Monday 10 December 2007

T. F. Torrance and Richard Dawkins

by Kim Fabricius

The Independent features an obituary of T. F. Torrance, who was undoubtedly the greatest British theologian of the 20th century.

The obituarist David Fergusson rightly points to the immense contribution that Professor Torrance made to the dialogue between theology and science – or rather between the science of theology and the science of nature. Only in the English-speaking world do we find the ideological reductionism that cedes the natural sciences hegemony over the rational and critical investigation of reality and allows the likes of Richard Dawkins fraudulently to prosper.

David Fergusson remarks on the conflict between Torrance and his colleague James Barr, citing Torrance’s stinging remark that “Barr had been a brilliant tailgunner in the RAF and had carried on shooting throughout his academic life.” At least Barr shot at moving targets. Dawkins prefers shooting fish in a barrel to taking on the great whales like Torrance who would have him for breakfast.

St Mary’s Parish Church Whitekirk, where Torrance was buried last week.

7 Comments:

Drew Tatusko said...

If shooting fish in a barrel is the same thing as the strawman argument, then this is precisely what Dawkins and others do. Monolithic understandings of the nature of faith, skewed understandings of all religion as dogmatic certainty, a view of all religious texts as fiction no different than Harry Potter.

What is more disturbing is that atheists who take these arguments uncritically assume that they speak truth about the study of religion much less theology.

Torrance was a rare genius and his contribution will only grow as more people read his complex and thought provoking work. Even Polkinghorne did not quite get at the depths of thought in religion and science as Torrance. Transformation and Convergence in the Frame of Knowledge ought to be reprinted just for his essay on James Clerk Maxwell alone!

R.O. Flyer said...

Of course, James Barr's criticisms of Torrance were always right on the money. The Semantics of Biblical Language dismantled the linguistic fallacies upon which much of the so-called Biblical Theology movement was built.

Matthew said...

"science of theology"

Really? Are you serious? What definition of "science" are you using here?

Anonymous said...

Hi Matthew,

I am using "science" in the sense of the French science, the Italian scienze, the German Wissenschaften - i.e. in the sense that does not succumb to what Martin Rudwick, in the Tarner Lectures he delivered at Cambridge in 1996, called "the Anglophone heresy of 'science'" (referred to in Nicholas Lash's essay in New Blackfriars, September 2007, "Where Does The God Delusion Come from?"). "Science" in this sense is a matter of offering an rational, ordered, and critical account of of a particular object of study, the methodology of which cannot be prescribed in advance but must be determined by the object of study itself.

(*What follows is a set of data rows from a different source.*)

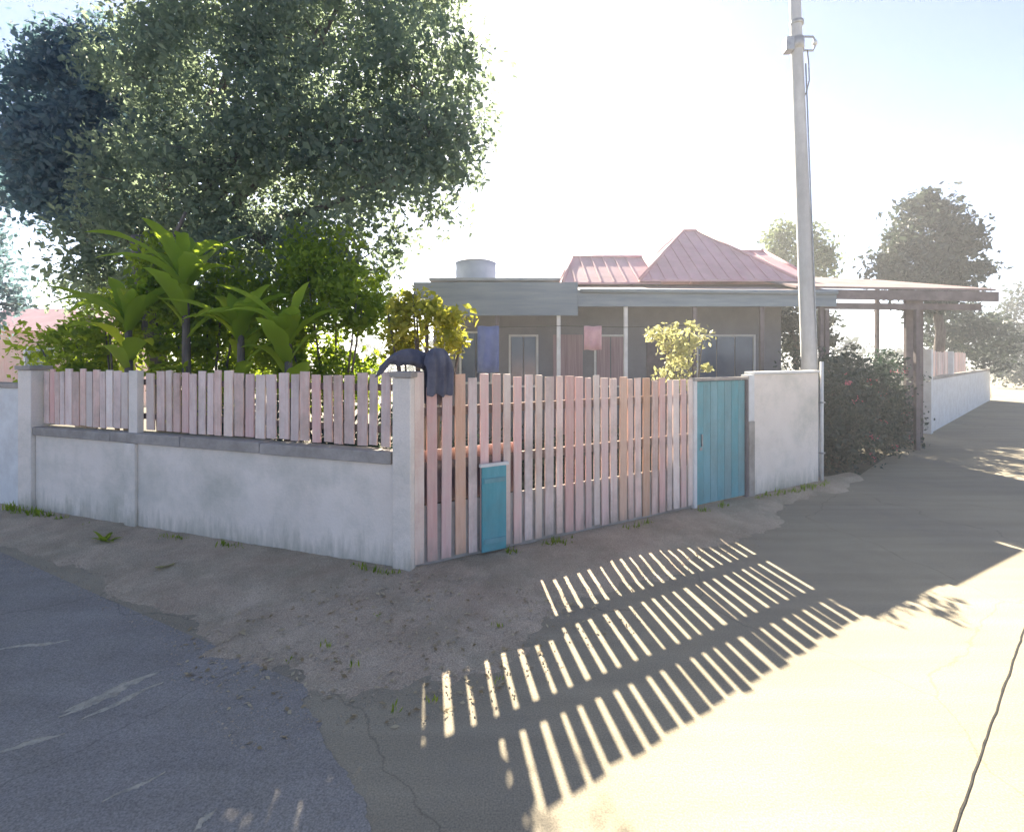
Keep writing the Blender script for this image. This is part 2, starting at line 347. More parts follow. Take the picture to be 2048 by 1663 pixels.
def tree(name, label, base, blobs, m, n, size, trunk_top, r0, group=None, clump=0.55, per=60, limbs=True, hollow=0.45, lean=None):
    """blobs in world coordinates"""
    base = Vector(base); t = thing(name, label, 'tree', base, 0, group)
    loc = [(b[0] - base.x, b[1] - base.y, b[2] - base.z, b[3], b[4], b[5]) for b in blobs]
    foliage('crown', m, loc, n, size, clump, per, t, hollow)
    top = Vector(trunk_top) - base
    limb(t, 'trunk', (0, 0, -0.05), top, r0, r0 * 0.55, 0.3, 9, 10)
    mb = MB()
    for b in loc:                                          # fine twigs reaching to the skin of each foliage mass
        for _ in range(9 if n > 30000 else 4):
            d = Vector(unit(1)[0]); d.z = abs(d.z) * 0.8 - 0.15
            c0 = Vector(b[:3]); e = c0 + Vector((d.x * b[3], d.y * b[4], d.z * b[5])) * random.uniform(0.95, 1.12); k = c0.lerp(e, 0.55) + Vector((fbm(e.x, e.y), fbm(e.y, e.z), 0.1)) * 0.2
            mb.tube([c0, k, e], [0.022, 0.014, 0.004], 4)
    tw = mb.build('twigs', M['bark'], t); tw['kind'] = 'stuff'
    if limbs:
        for b in loc:
            limb(t, 'limb', top * random.uniform(0.75, 1.0), (b[0], b[1], b[2] + b[5] * 0.2), r0 * 0.42, 0.03, 0.5)
    return t

# ------------------------------------------------------------------ left boundary: plastered wall, coping, pillars, boards
LEN_L = (LEFT_END - CORNER).length; LEN_R = (RIGHT_END - CORNER).length
def at_l(s): return LEN_L - s                            # local x at distance s from the corner
w = thing('boundary_wall', 'white plastered low wall with cement coping under the pink boards, left of the corner', 'wall', LEFT_END, aL)
mb = MB(); mb.box(0.15, LEN_L - 0.22, 0.0, 0.18, -0.05, 1.26); mb.build('wall_face', M['plaster'], w, bevel=0.008)
x = 0.15
for ln in (1.83, 1.42, 1.42, 1.98):                      # coping is cast in lengths, each a little uneven
    MB().box(x + 0.006, min(x + ln, LEN_L - 0.23) - 0.006, -0.045, 0.215, 1.262 + random.uniform(0, 0.006), 1.40 + random.uniform(-0.012, 0.012), 0.004).build('coping_slab', M['coping'], w, bevel=0.012); x += ln
SPIL = 4.62
for s in (SPIL,):
    MB().box(at_l(s) - 0.11, at_l(s) + 0.11, -0.05, 0.0, 0, 1.26).build('pilaster', M['plaster'], w, bevel=0.01)
p = thing('gate_pillar', 'slim white corner pillar where the low wall meets the tall pink fence', 'pillar', CORNER, aL)
MB().box(-0.21, 0.03, -0.05, 0.17, -0.05, 2.27).build('shaft', M['plaster'], p, bevel=0.012)
MB().box(-0.235, 0.055, -0.075, 0.195, 2.273, 2.34).build('cap', M['coping'], p, bevel=0.01)
p = thing('gate_pillar', 'pale pillar at the far left end of the low white wall', 'pillar', LEFT_END, aL)
MB().box(-0.2, 0.14, -0.06, 0.2, -0.05, 2.30).build('shaft', M['plaster'], p, bevel=0.012)
MB().box(-0.23, 0.17, -0.09, 0.23, 2.303, 2.37).build('cap', M['coping'], p, bevel=0.01)

fence = thing('board_fence', 'row of pink upright boards standing on the low white wall', 'fence', LEFT_END, aL)
MB().box(0.15, LEN_L - 0.22, 0.115, 0.16, 1.60, 1.68).build('rail', M['rail'], fence)
MB().box(0.15, LEN_L - 0.22, 0.115, 0.16, 2.10, 2.18).build('rail', M['rail'], fence)
MB().box(at_l(SPIL) - 0.09, at_l(SPIL) + 0.09, 0.0, 0.10, 1.40, 2.31).build('post', M['plaster'], fence, bevel=0.008)
x = 0.20; k = 0
while x < LEN_L - 0.36:
    wd = random.choice((0.11, 0.125, 0.14, 0.155)); gap = random.choice((0.028, 0.04, 0.05, 0.055))
    if x < 2.0: gap = 0.02
    if abs(x + wd / 2 - at_l(SPIL)) > 0.15:
        m = random.choices((M['board'], M['board_pale'], M['board_red']), (7, 2, 1.2))[0]
        top = 2.30 + random.uniform(-0.03, 0.03); lean = random.uniform(-0.012, 0.012); bot = 1.43 + random.uniform(0, 0.02)
        yy = 0.085 + random.uniform(-0.004, 0.004)
        mb = MB(); mb.add([(x, yy, bot), (x + wd, yy, bot), (x + wd, yy + 0.024, bot), (x, yy + 0.024, bot),
                           (x + lean, yy, top), (x + wd + lean, yy, top + random.uniform(-0.01, 0.01)), (x + wd + lean, yy + 0.024, top), (x + lean, yy + 0.024, top)],
                          [(3, 2, 1, 0), (4, 5, 6, 7), (0, 1, 5, 4), (1, 2, 6, 5), (2, 3, 7, 6), (3, 0, 4, 7)])
        mb.build('board', m, fence, bevel=0.003)
    x += wd + gap; k += 1

# ------------------------------------------------------------------ right boundary: tall board fence, teal gate, white end wall
def sR(px):                                               # distance along the right fence at a photo column
    k = (px - CX) / F
    return (CORNER.y * k - CORNER.x) / (uR.x - uR.y * k)
GATE0, GATE1 = sR(1392), sR(1490)
fence = thing('board_fence', 'tall fence of pink, salmon and white boards between corner pillar and tall teal gate', 'fence', CORNER, aR)
for z in (1.22, 1.86):
    MB().box(0.06, GATE0 - 0.08, 0.03, 0.085, z - 0.055, z + 0.055).build('rail', M['rail'], fence)
MB().box(0.06, GATE0 - 0.08, 0.03, 0.055, -0.05, 0.76).build('added_plinth', M['coping'], fence)  # added behind the boards to stop sunlight passing low through the gaps
MB().box(0.06, 1.55, 0.09, 0.105, 0.762, 1.40).build('backing_sheet', M['rust'], fence)
x = 0.055; k = 0
while x < GATE0 - 0.16:
    wd = random.choice((0.10, 0.115, 0.125, 0.135)); gap = random.uniform(0.04, 0.058) if x < 2.2 else random.uniform(0.036, 0.05)
    px_mid = x + wd / 2
    if 0.12 < x < 0.62: m = random.choices((M['board_orange'], M['board_red'], M['board_pale']), (2, 1, 1))[0]
    elif x < 2.6: m = random.choices((M['board'], M['board_pale'], M['board_red']), (5, 2, 4))[0]
    else: m = random.choices((M['board'], M['board_pale'], M['board_red'], M['board_orange']), (5, 2, 3, 0.8))[0]
    top = 2.31 - 0.033 * x + random.uniform(-0.035, 0.03); lean = random.uniform(-0.015, 0.015); bot = 0.10 + random.uniform(0, 0.03)
    yy = random.uniform(-0.003, 0.003)
    if 0.2 < x < 0.5: top -= 0.12
    MB().add([(x, yy, bot), (x + wd, yy, bot), (x + wd, yy + 0.025, bot), (x, yy + 0.025, bot),
              (x + lean, yy, top), (x + wd + lean, yy, top + random.uniform(-0.012, 0.012)), (x + wd + lean, yy + 0.025, top), (x + lean, yy + 0.025, top)],
             [(3, 2, 1, 0), (4, 5, 6, 7), (0, 1, 5, 4), (1, 2, 6, 5), (2, 3, 7, 6), (3, 0, 4, 7)]).build('board', m, fence, bevel=0.003)
    x += wd + gap; k += 1

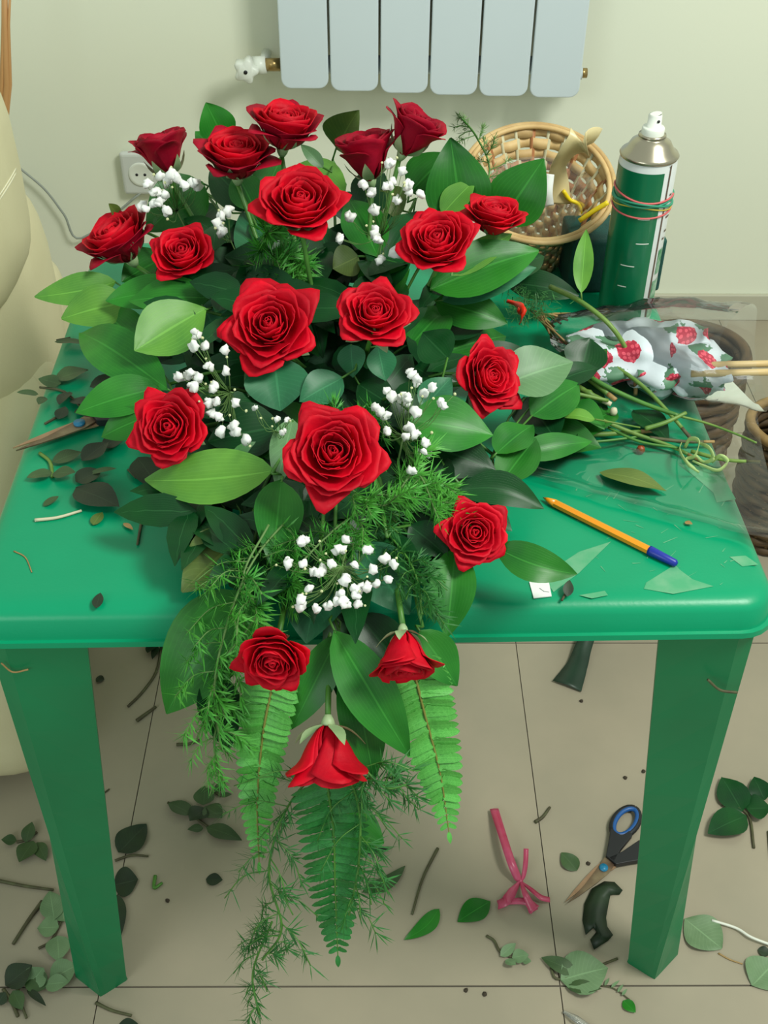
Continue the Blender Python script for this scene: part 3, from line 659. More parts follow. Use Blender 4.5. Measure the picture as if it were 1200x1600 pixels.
sprig('two long dark leaves hanging in the middle of the front', (520, 960, .75), [(522, 985, 640, 1182, 76, .75, .655, 'm', {'fold': .35}), (530, 990, 455, 1140, 56, .735, .66, 'm'), (545, 1030, 585, 1222, 66, .72, .63, 'm'), (540, 920, 545, 1120, 70, .74, .66, 'd'), (560, 960, 640, 1060, 70, .735, .69, 'd')])
sprig('dull round leaf hanging beside the middle fern', (545, 1270, .52), [(520, 1285, 600, 1318, 66, .50, .49, 'm', {'shape': 1.0})])
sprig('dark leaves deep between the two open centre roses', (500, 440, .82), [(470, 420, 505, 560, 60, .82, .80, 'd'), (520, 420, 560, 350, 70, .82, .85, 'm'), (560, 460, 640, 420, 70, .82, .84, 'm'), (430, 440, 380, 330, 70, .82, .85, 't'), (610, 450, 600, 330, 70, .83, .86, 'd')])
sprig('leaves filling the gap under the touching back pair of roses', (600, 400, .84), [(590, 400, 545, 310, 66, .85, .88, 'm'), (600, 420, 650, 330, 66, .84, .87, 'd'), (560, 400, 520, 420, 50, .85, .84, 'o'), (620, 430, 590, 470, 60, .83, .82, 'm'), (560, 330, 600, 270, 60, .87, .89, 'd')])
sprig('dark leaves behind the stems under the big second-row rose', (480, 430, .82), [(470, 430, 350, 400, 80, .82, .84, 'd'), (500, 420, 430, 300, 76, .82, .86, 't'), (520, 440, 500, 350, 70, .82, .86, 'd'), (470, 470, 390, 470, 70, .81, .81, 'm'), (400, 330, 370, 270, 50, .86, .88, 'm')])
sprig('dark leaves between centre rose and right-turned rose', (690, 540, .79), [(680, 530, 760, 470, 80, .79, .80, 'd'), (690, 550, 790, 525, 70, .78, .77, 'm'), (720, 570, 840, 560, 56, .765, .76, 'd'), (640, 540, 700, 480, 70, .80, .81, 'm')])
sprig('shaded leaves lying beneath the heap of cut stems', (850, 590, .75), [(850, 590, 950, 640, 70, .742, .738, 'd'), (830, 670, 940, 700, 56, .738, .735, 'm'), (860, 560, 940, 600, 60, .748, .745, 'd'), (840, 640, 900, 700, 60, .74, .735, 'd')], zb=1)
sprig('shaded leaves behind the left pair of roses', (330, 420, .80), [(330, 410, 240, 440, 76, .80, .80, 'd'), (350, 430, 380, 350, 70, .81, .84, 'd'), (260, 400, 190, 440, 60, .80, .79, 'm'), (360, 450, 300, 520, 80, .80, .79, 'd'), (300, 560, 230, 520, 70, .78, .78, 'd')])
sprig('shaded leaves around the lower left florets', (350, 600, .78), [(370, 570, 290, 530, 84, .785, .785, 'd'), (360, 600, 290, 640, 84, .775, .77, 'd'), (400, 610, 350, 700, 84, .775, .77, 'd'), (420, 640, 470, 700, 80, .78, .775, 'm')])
# dense inner foliage nobody could count
mb = MB()
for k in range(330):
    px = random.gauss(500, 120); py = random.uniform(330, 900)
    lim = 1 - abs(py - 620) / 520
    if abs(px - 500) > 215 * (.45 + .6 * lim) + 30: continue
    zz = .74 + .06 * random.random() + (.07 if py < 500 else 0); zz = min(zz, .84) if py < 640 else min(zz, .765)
    P0 = PH(px, py, zz); a = random.uniform(0, 6.28); d = Vector((math.cos(a), math.sin(a), random.uniform(-.25, .2))) * random.uniform(.05, .085)
    P1 = P0 + d
    P1.z = max(P1.z, .735)
    if P1.y < .74 and P1.z < .75: P1.z = .76
    leaf_grid(mb, P0, P1, random.uniform(.022, .038), Vector((random.uniform(-.5, .5), -.5, .8)), nu=3, nv=5)
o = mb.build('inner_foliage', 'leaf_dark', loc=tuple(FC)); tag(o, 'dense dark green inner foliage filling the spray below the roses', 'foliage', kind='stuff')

# ------------------------------------------------------------------ asparagus fern
def asparagus(label, pts, spread, m='asparagus', nl=.016, dens=260, branch=10, rad=.0004, group='needle fern sprigs', loc=None):
    P = bez([PH(*p) for p in pts], 10); t = thing('asparagus_fern', P[0], label, 'fern', group)
    mb = MB(); mb.tube(P, .0011, 5); brs = []
    n_ = len(P)
    for k in range(branch):
        i = int(n_ * (.12 + .85 * k / branch)); i = min(n_ - 2, i); d = (P[i + 1] - P[i]).normalized()
        a = random.uniform(0, 6.28); s = Vector((math.cos(a), math.sin(a) * .6, random.uniform(-.3, .4))); s = (s - d * s.dot(d)).normalized()
        L_ = spread * random.uniform(.55, 1.1) * (1 - .45 * k / branch); q = P[i] + s * L_ * .8 + d * L_ * .6; m_ = P[i] + s * L_ * .45 + d * L_ * .2
        b = bez([P[i], m_, q + Vector((0, 0, -.006))], 5); mb.tube(b, .0006, 4); brs.append(b)
    mb.build('stem', 'fine_stem' if m == 'asparagus' else 'stem', t)
    mb = MB(); brs.append(P[n_ // 8:]); brs.append(P[n_ // 3:])
    for k in range(dens):
        b = random.choice(brs); i = random.randrange(len(b) - 1); p = b[i].lerp(b[i + 1], random.random()); d0 = (b[i + 1] - b[i]).normalized()
        for j in range(3):
            s = Vector((random.gauss(0, 1), random.gauss(0, 1), random.gauss(0, 1))).normalized(); d = (d0 * .75 + s * .8).normalized() * nl * random.uniform(.6, 1.2)
            w1 = d.cross(UP); w1 = (w1.normalized() if w1.length > 1e-6 else Vector((1, 0, 0))) * rad; w2 = d.cross(w1).normalized() * rad
            mb.add([p - w1 * .5, p + w1 * .5, p + d * .5 + w1 + w2, p + d * .5 - w1 - w2, p + d], [(0, 1, 2, 3), (3, 2, 4)])
    o = mb.build('needles', m, t, smooth=False); tag(o, kind='stuff'); return t
asparagus('bright needle-leaved tuft under the big second-row rose', [(450, 460, .83), (430, 420, .85), (420, 375, .88), (408, 350, .90)], .035, nl=.024, dens=190, branch=12, rad=.0008)
asparagus('second bright needle tuft just right of the first', [(455, 470, .82), (450, 430, .84), (470, 400, .855)], .03, nl=.020, dens=120, branch=9, rad=.0007)
asparagus('feathery tan-green wisp rising against the wall left of the basket', [(745, 330, .87), (765, 265, .90), (745, 215, .93), (722, 185, .955)], .035, m='fine_stem', nl=.009, dens=170, branch=12, rad=.00035)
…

"The point," as Lash says, "is this. Whenever one comes across the concept of 'science', in the singular, being used (as Dawkins does) to support sweeping assertions to the effect that here, and here alone, is truth to be obtained, then one is in the presence neither of science, not history, but ideology."

Chris Tilling said...

Great comments, Kim. I'm getting tired of reading "Dawkins this" and "Dawkins that". Such attention hardly corresponds fairly to the actual quality of argumentation in The God Delusion. And with some of the things he comes out with in interviews, I would be cringing were I an informed atheist.

Kevin P. Edgecomb said...

My copy of Andrew Louth's Discerning the Mystery: An Essay on the Nature of Theology arrived just today, with its favorable mention of Torrance in the introduction and much ado about science and theology. Eerily recommended.

Lord, have mercy on all those who come before You!

Matthew said...

"Science" in this sense is a matter of offering an rational, ordered, and critical account of of a particular object of study

This is a fairly broad definition of "science", and using it to describe "theology" is a little misleading. At any rate, if you don't clarify, you're going to look silly to people who assume you are using the more common definition of the word, which implies empiricism.

Calling something a science also implies a tendency toward reductionism, which I think students of theology would be wise to reject rather than claim as their own.